(Supplied data)
· · ·

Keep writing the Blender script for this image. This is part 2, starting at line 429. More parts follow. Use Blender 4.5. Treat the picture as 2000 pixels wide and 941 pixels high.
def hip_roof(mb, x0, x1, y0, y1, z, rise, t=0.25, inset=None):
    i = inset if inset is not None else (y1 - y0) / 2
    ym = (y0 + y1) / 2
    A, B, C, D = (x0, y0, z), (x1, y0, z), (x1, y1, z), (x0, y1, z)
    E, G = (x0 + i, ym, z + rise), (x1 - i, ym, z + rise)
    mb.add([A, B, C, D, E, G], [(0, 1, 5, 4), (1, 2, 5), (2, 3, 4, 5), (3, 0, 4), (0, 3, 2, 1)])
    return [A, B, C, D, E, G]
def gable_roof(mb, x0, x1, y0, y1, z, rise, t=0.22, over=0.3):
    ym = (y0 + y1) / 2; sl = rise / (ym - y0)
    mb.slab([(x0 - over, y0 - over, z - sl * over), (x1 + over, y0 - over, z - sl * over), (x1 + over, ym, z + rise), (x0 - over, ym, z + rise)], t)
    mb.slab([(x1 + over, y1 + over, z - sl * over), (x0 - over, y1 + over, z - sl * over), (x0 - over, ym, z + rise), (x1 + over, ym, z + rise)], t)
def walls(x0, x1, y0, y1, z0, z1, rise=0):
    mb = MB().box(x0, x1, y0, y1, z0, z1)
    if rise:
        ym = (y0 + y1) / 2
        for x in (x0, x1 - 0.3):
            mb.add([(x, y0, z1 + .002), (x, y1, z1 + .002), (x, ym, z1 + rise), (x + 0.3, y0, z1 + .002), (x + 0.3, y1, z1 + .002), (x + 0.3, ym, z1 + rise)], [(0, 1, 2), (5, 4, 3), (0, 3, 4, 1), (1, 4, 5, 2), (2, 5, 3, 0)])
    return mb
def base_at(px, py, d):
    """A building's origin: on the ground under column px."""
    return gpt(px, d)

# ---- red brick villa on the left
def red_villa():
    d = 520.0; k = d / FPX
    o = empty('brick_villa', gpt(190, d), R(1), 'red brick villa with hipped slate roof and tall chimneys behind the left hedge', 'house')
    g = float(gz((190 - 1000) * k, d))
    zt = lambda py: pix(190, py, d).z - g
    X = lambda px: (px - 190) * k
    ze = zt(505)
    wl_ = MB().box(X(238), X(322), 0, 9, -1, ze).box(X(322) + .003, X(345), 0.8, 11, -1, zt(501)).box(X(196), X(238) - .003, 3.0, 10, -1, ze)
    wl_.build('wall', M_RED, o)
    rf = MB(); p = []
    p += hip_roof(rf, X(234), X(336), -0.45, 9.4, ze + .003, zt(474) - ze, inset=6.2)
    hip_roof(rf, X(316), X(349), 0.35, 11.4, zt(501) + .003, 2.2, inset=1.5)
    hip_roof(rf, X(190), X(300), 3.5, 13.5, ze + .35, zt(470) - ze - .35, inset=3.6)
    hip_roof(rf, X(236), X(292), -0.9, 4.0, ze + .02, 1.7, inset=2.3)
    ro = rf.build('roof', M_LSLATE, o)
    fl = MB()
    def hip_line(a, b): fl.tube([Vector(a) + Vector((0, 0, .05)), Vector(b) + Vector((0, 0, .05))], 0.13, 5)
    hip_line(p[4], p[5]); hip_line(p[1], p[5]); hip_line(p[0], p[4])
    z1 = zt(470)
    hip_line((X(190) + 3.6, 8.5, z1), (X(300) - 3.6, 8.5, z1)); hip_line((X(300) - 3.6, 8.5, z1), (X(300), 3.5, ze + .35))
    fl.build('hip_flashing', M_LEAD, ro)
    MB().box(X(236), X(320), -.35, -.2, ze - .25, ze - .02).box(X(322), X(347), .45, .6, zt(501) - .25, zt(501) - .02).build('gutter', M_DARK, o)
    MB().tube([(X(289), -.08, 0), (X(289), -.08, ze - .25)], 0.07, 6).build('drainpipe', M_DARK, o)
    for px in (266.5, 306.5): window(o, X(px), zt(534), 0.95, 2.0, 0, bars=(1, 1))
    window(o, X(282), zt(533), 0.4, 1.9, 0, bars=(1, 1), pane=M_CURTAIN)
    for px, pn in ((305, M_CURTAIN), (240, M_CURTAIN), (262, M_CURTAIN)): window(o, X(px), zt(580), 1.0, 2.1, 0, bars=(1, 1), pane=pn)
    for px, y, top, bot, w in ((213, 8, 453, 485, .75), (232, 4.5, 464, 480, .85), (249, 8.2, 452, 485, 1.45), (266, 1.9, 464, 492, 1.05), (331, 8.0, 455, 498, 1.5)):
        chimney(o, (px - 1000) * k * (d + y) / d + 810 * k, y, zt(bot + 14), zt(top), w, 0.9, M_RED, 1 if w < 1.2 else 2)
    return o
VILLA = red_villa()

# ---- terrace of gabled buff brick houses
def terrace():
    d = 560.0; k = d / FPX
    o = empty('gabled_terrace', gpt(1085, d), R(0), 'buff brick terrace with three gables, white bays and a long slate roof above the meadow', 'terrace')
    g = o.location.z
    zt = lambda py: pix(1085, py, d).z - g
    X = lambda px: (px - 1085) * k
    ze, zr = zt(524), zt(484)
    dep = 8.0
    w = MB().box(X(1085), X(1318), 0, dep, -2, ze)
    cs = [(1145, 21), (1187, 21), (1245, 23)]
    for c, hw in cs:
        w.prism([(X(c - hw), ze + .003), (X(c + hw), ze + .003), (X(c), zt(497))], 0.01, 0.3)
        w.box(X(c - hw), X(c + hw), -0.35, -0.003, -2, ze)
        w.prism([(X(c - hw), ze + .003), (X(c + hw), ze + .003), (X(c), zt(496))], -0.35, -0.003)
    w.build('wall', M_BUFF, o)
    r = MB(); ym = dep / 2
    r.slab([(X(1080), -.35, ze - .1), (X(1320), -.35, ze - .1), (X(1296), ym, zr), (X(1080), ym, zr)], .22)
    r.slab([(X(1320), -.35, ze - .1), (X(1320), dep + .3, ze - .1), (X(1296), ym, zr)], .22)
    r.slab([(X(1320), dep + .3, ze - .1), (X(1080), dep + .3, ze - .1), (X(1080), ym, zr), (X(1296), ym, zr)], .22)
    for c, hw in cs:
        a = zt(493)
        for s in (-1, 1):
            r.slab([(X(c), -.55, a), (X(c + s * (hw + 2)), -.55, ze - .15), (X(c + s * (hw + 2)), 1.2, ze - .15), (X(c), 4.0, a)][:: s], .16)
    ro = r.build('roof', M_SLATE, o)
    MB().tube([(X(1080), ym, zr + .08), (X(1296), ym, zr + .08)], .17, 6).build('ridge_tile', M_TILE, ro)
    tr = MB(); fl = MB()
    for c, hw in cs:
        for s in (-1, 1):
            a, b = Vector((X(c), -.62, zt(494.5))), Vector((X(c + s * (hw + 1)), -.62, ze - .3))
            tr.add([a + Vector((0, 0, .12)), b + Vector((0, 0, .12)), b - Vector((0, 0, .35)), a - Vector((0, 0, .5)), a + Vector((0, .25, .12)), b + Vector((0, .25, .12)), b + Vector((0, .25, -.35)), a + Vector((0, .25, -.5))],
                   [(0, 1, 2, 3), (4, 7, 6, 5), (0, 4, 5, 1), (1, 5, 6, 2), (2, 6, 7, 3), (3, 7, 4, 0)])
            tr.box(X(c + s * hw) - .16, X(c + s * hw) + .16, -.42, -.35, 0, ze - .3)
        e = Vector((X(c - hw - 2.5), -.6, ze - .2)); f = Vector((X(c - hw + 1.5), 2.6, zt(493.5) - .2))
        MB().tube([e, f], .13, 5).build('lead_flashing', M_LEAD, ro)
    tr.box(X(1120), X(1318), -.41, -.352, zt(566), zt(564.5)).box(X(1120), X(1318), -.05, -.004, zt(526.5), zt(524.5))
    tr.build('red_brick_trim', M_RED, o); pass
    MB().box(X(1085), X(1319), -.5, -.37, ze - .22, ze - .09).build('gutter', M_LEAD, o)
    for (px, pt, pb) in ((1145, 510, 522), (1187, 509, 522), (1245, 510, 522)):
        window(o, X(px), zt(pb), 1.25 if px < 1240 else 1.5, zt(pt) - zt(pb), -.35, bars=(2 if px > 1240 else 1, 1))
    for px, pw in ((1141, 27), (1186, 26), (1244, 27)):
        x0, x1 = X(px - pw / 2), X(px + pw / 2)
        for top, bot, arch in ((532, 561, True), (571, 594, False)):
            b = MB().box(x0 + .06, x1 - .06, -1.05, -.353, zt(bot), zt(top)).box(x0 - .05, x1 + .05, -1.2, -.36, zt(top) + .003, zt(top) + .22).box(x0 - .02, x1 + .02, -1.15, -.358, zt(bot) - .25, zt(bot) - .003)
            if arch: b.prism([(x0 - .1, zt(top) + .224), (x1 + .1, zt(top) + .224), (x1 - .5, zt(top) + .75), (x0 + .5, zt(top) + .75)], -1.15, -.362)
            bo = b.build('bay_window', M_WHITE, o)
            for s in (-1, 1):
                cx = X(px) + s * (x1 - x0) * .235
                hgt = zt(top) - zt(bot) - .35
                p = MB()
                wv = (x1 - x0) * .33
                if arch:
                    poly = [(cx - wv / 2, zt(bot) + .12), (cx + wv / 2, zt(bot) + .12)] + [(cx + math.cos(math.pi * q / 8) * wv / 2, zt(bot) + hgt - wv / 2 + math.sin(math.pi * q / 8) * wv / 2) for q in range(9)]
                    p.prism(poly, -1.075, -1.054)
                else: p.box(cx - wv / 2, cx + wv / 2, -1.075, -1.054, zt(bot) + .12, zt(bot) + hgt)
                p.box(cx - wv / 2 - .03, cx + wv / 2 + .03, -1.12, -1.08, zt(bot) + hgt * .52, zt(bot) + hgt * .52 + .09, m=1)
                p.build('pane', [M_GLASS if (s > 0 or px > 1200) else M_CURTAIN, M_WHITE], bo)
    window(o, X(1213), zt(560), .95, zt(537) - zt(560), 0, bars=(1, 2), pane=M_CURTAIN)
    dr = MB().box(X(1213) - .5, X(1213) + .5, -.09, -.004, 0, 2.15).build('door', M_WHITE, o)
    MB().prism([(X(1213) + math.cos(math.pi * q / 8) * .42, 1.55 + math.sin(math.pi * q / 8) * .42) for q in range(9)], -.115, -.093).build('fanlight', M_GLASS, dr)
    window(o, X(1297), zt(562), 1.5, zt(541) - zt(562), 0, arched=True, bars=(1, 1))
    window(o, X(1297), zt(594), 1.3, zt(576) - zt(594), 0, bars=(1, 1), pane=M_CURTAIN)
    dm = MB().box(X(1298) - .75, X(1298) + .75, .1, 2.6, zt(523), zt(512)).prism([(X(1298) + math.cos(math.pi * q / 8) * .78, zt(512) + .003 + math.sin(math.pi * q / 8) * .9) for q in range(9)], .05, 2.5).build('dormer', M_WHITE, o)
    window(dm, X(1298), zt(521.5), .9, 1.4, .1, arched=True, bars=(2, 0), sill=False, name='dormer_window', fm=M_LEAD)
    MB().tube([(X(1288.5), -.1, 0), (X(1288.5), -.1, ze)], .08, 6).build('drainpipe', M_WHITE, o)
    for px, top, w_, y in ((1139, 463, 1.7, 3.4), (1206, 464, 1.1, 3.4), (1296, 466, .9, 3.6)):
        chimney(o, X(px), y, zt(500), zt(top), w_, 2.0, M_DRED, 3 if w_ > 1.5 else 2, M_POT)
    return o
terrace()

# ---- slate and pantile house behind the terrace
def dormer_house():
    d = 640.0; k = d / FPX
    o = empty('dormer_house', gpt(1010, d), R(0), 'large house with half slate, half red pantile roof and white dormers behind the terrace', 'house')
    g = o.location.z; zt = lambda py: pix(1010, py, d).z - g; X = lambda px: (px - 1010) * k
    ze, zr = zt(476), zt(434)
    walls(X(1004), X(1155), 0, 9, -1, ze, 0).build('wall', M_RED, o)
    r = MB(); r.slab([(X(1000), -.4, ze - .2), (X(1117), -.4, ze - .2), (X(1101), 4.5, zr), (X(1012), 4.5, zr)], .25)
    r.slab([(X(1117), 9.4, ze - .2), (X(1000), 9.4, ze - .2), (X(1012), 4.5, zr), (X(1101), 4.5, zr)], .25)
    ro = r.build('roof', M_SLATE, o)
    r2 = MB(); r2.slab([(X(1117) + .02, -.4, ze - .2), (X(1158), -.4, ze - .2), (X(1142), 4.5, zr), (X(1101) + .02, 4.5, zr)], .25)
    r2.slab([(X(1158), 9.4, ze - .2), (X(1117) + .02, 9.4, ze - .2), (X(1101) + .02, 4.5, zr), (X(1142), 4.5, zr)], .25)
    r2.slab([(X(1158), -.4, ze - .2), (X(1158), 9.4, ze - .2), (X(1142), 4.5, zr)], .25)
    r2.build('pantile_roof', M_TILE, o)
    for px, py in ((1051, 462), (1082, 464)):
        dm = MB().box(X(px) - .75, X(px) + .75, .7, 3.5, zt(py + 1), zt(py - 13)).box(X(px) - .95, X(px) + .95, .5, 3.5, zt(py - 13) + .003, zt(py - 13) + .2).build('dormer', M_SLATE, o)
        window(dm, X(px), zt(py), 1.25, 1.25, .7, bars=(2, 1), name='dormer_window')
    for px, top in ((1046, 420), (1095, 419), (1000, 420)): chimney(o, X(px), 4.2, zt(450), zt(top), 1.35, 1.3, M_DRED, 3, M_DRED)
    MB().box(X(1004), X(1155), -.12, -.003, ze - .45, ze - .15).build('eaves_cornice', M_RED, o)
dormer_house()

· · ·

(What needs to be done) Write down again the exact lines running from the beginning of the data to the line containing "return gpt(px, d)", with both ends included.

(The answer)
Keep writing the Blender script for this image. This is part 2, starting at line 429. More parts follow. Use Blender 4.5. Treat the picture as 2000 pixels wide and 941 pixels high.
def hip_roof(mb, x0, x1, y0, y1, z, rise, t=0.25, inset=None):
    i = inset if inset is not None else (y1 - y0) / 2
    ym = (y0 + y1) / 2
    A, B, C, D = (x0, y0, z), (x1, y0, z), (x1, y1, z), (x0, y1, z)
    E, G = (x0 + i, ym, z + rise), (x1 - i, ym, z + rise)
    mb.add([A, B, C, D, E, G], [(0, 1, 5, 4), (1, 2, 5), (2, 3, 4, 5), (3, 0, 4), (0, 3, 2, 1)])
    return [A, B, C, D, E, G]
def gable_roof(mb, x0, x1, y0, y1, z, rise, t=0.22, over=0.3):
    ym = (y0 + y1) / 2; sl = rise / (ym - y0)
    mb.slab([(x0 - over, y0 - over, z - sl * over), (x1 + over, y0 - over, z - sl * over), (x1 + over, ym, z + rise), (x0 - over, ym, z + rise)], t)
    mb.slab([(x1 + over, y1 + over, z - sl * over), (x0 - over, y1 + over, z - sl * over), (x0 - over, ym, z + rise), (x1 + over, ym, z + rise)], t)
def walls(x0, x1, y0, y1, z0, z1, rise=0):
    mb = MB().box(x0, x1, y0, y1, z0, z1)
    if rise:
        ym = (y0 + y1) / 2
        for x in (x0, x1 - 0.3):
            mb.add([(x, y0, z1 + .002), (x, y1, z1 + .002), (x, ym, z1 + rise), (x + 0.3, y0, z1 + .002), (x + 0.3, y1, z1 + .002), (x + 0.3, ym, z1 + rise)], [(0, 1, 2), (5, 4, 3), (0, 3, 4, 1), (1, 4, 5, 2), (2, 5, 3, 0)])
    return mb
def base_at(px, py, d):
    """A building's origin: on the ground under column px."""
    return gpt(px, d)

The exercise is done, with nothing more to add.